Требор сразу же воспользовался этим и попросил добавить к этому имени имя друга своего секретаря. Итак, вот уже два!
Саша, живущий в замкнутом мире, не имеет такого круга знакомств, чтобы «выдать» больше имён. Он старается изо всех сил и, в конце концов, находит трёх других заключённых — Пьера Дюфло (Pierre Duflos), сына актрисы Югетт Дюфло (Huguette Duflos), Жана Мутье (Jean Moutier) и сына мсьё Пажа (Page). Потом «стихийные» просьбы будут доходить до Саша. Он в конце добавит ещё шесть новых имён к своему списку. Всего будет одиннадцать, и это пройдёт!
Гораздо позже Саша проанализирует своё поведение 1 сентября 1940 года как начало процесса, который приведёт его в тюрьму. Да, он поймёт, что, если бы он в тот день не затронул вопроса о возвращении пленных, он мог бы повсюду говорить, что никогда ничего от немцев не принимал, а, наоборот, всегда отказывался. И это с первого дня, с предложения немецкого генерала что-то сделать для него, то были попытки готового на всё немца, искусить его. И вот... Он не только поставил себя в положение обязанного, но и очень быстро в положение почти постоянного просителя по отношению к оккупанту.
Мы увидим, что это не единственное нарекание, которое будет адресовано Гитри за те годы. Но правда и то, что в обвинениях в коллаборационизме, выдвинутых против Гитри, будет постоянно повторяться следующий упрек: «Он всё время встречался с немцами. Его гримёрная была полна ими!»
Отсюда до обвинения в том, что он устраивал с ними кутежи, всего один шаг. О, да, Гитри лучший друг заправил нацистского режима! Человек, готовый на всё, чтобы продолжать выступать на сцене и играть «Мсьё Моа» в парижской жизни! («M. Moâ» — «Мсьё Я», так произносил «я» (moi) Гитри, вместо обычного французского «муа», что стало его прозвищем. — Прим. перев.).

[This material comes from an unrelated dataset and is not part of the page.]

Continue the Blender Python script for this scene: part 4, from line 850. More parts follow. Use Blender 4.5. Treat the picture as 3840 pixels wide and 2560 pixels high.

Действительно, руководствуясь благими побуждениями, он сам «сунул голову в петлю». Следует признать, что он действовал, согласившись использовать своё имя, своё положение, свой неоспоримый в глазах немцев международный авторитет, согласившись установить с ними отношения, многократно повторяющиеся, чтобы вызволить некоторых несчастных из немецких застенков.
Ходатайства не прекратятся в течение нескольких недель после его возвращения в Париж. В ноябре художник Ги Арну (Guy Arnoux), друг Саша, просит его принять супругу маршала Жоффра (Joffre). Мэтр не имел удовольствия знать её, но он горячий поклонник этого героя войны 1914-1918 годов, так же, как он восхищался Фошем и Петеном (Foch, Pétain). Вдова маршала обратилась к Гитри за помощью, её покойный муж был похоронен в их имении в Лувесьенне (Louveciennes), и немцы оккупировали эту резиденцию, что её очень расстроило. Саша пообещал вмешаться и постараться сделать всё, чтобы оповестить кого следует об этой невыносимой ситуации. Он связывается с префектом полиции, затем с префектом департамента Сена и, наконец, с представителем французского правительства в Париже. Напрасно. У него оставалось одно решение — снова связаться с генералом Турнером, который, как всегда, любезно порекомендовал его своему коллеге генералу Анессу (Hanesse), руководившему авиационными службами, теми самыми, которые занимают Лувесьенн. Он принял Гитри, тот ему запросто сказал:
— Я думаю, вы не знаете, что ваши войска занимают территорию, где находится могила маршала Жоффра. Это действительно может оскорбить.
Менее чем через пятнадцать дней поместье было возвращено вдове. В тот же вечер, когда наступила эта счастливая развязка, Саша, вернувшись домой, находит военную медаль Жоффра, его вымпел маршала Франции и следующее письмо:
«Дорогой мсьё Гитри,
я рада, что могу преподнести эти две вещи, принадлежавшие маршалу Жоффру, моему дорогому мужу, вам, зная, насколько вы хороший и замечательный француз, и что у вас есть слабость к памятным вещам. Эту военную медаль он носил в течение двадцати трёх лет, каждый раз представляя Францию на церемониях у нас и за рубежом, как это вы можете видеть на прилагаемой фотографии, которую я также рада вам передать, и этот вымпел маршала Франции, что сопровождал его во всех кругосветных вояжах, никогда не покидая своего места на маршальском автомобиле, после смерти он был возложен на гроб вместе с трёхцветным знаменем.
Я знаю, что эти реликвии в надёжных руках, и что они останутся в нашей прекрасной и доброй Франции. В знак признания того, что ваше сердце патриота сделало для дорогой мне захваченной земли. Я также знаю, насколько привычны для вас изящные жесты.